Try reproducing the bug on the following pages:

  1. This page, but without a sandbox CSP directive
  2. This page’s canonical location.
  3. My homepage
  4. This page, but with an empty sandbox directive

Note the following:

  • If you can reproduce the bug on all four pages: the offending directives include a fetch directive.

  • If you can reproduce the bug on all pages except the third or fourth: the offending directive is probably a sandbox directive’s allow-scripts or allow-same-origin parameter, respectively.

  • If you can reproduce the bug on the second page but cannot reproduce the bug on the first page, a different missing sandbox parameter is probably the culprit.

  • If you can only reproduce the bug on my 404 page: the offending directive is sandbox without allow-same-origin.

Other places to test

Here are some more sites with very strict CSPs containing sandbox directives:

If you feel the need to regularly test a specific CSP, I recommend using netcat.
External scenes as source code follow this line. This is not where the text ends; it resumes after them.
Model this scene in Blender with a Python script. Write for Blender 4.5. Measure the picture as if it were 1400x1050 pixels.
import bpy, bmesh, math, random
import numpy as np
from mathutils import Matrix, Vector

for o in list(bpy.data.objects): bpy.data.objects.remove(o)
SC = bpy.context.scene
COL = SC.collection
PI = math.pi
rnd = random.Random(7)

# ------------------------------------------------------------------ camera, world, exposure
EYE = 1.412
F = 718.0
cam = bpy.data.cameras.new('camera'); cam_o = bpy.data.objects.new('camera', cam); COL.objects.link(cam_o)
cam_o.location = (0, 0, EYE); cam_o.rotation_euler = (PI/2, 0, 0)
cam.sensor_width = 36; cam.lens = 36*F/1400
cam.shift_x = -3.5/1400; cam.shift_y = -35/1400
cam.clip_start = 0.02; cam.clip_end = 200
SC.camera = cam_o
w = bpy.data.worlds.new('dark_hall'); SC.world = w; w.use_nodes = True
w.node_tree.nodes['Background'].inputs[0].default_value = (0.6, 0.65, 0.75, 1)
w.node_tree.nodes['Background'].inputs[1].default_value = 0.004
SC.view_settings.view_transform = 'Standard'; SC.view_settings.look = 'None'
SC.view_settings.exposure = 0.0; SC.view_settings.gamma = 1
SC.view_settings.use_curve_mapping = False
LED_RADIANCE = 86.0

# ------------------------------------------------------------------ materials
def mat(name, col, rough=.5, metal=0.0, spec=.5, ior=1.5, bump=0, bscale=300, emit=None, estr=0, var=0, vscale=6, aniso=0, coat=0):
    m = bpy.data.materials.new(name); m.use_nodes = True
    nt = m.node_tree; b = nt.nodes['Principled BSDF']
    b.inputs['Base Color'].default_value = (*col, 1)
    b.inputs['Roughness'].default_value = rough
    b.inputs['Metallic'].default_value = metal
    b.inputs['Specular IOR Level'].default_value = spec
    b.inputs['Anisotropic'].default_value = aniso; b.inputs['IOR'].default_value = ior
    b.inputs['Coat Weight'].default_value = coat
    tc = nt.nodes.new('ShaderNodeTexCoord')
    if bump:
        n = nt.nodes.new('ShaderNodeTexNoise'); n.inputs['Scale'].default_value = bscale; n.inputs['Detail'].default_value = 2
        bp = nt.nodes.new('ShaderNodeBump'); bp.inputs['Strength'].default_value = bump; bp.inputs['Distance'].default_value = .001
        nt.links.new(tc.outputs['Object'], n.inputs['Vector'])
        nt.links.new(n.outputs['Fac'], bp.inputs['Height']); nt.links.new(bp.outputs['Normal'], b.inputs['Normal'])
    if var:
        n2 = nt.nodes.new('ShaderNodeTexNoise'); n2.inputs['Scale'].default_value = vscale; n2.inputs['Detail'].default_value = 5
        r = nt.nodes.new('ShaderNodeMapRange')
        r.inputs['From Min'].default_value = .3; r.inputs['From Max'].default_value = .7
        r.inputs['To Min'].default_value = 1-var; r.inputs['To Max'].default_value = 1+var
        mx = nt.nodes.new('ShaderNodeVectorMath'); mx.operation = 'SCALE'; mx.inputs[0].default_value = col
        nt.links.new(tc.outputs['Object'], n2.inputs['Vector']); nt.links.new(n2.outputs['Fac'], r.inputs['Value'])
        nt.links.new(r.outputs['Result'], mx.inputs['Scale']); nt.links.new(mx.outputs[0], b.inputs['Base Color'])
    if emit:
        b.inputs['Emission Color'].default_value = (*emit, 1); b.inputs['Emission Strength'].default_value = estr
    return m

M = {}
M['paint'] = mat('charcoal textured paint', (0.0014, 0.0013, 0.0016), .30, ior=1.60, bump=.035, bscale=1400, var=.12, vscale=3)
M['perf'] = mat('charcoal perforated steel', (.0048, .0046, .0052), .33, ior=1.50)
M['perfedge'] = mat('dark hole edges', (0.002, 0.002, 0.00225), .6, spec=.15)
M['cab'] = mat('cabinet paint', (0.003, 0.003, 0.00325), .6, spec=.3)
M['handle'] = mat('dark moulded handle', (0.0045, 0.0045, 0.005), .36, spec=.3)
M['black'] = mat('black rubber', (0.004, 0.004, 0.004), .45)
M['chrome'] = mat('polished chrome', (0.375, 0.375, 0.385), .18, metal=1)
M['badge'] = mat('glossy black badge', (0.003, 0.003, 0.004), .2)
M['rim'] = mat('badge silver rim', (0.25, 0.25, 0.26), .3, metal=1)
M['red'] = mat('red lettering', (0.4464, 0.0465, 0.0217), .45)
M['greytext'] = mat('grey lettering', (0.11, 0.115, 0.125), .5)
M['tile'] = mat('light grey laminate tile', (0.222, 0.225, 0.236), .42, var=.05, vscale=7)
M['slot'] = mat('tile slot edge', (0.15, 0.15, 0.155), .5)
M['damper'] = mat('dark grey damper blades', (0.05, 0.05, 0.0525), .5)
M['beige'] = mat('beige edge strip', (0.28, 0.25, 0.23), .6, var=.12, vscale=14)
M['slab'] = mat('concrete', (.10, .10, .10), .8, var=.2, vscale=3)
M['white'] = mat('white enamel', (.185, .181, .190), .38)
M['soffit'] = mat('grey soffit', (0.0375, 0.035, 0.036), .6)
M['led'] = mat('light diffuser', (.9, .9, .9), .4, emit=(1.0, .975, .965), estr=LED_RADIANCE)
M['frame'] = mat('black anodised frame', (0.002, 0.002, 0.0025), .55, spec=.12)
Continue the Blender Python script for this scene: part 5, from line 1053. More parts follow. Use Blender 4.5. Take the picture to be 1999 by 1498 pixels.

In a UNIX-like environment, save this to an executable file and run it:


set -e -u

while true; do echo "\
HTTP/1.1 200 OK
Content-Type: text/html;charset=UTF-8
Content-Security-Policy: default-src 'none'; frame-ancestors 'none'; base-uri 'none'; form-action 'none'; upgrade-insecure-requests; sandbox

<!DOCTYPE html>
" | nc -l 8000; done

You’ll get a plain page with the specified CSP on port 8000. Edit as you see fit.

Sample elements

The following sections contain demos to see what breaks under a restrictive CSP.

An audio element

I’m adding an <audio> element to demonstrate how a sandbox directive breaks WebKit’s media controls. See WebKit bug 237281 for more information.

Eloquence sample audio

Download audio file eloquence.mp3

Just a random audio sample I had lying around. It’s a recording of the “Eloquence” speech synthesizer reading text from another page on this site. It has a Cross-Origin Resource Policy of same-origin.

Toggle audio transcript
Audio transcript
My primary focus is inclusive design. Specifically, I focus on supporting underrepresented ways to read a page. Not all users load a page in a common web-browser and navigate effortlessly with their eyes and hands. Authors often neglect people who read through accessibility tools, tiny viewports, machine translators, “reading mode” implementations, the Tor network, printouts, hostile networks, and uncommon browsers, to name a few. I list more niches in the conclusion. Compatibility with so many niches sounds far more daunting than it really is: if you only selectively override browser defaults and use plain-old, semantic HTML (POSH), you’ve done half of the work already.

Bugs filed

Let me know if this page helped you discover any new bugs! Here are some bugs that my site has already uncovered:

Bugs I have yet to file:

  • Several mobile browsers failing to initialize Reader Mode
  • Firefox for iOS failing to perform find-in-page.


  1. I removed upgrade-insecure-requests so that my Tor onion service could have the same CSP as this page. The onion service does not support TLS: TLS on onion services is redundant, and no certificate authority offers free .onion certificates.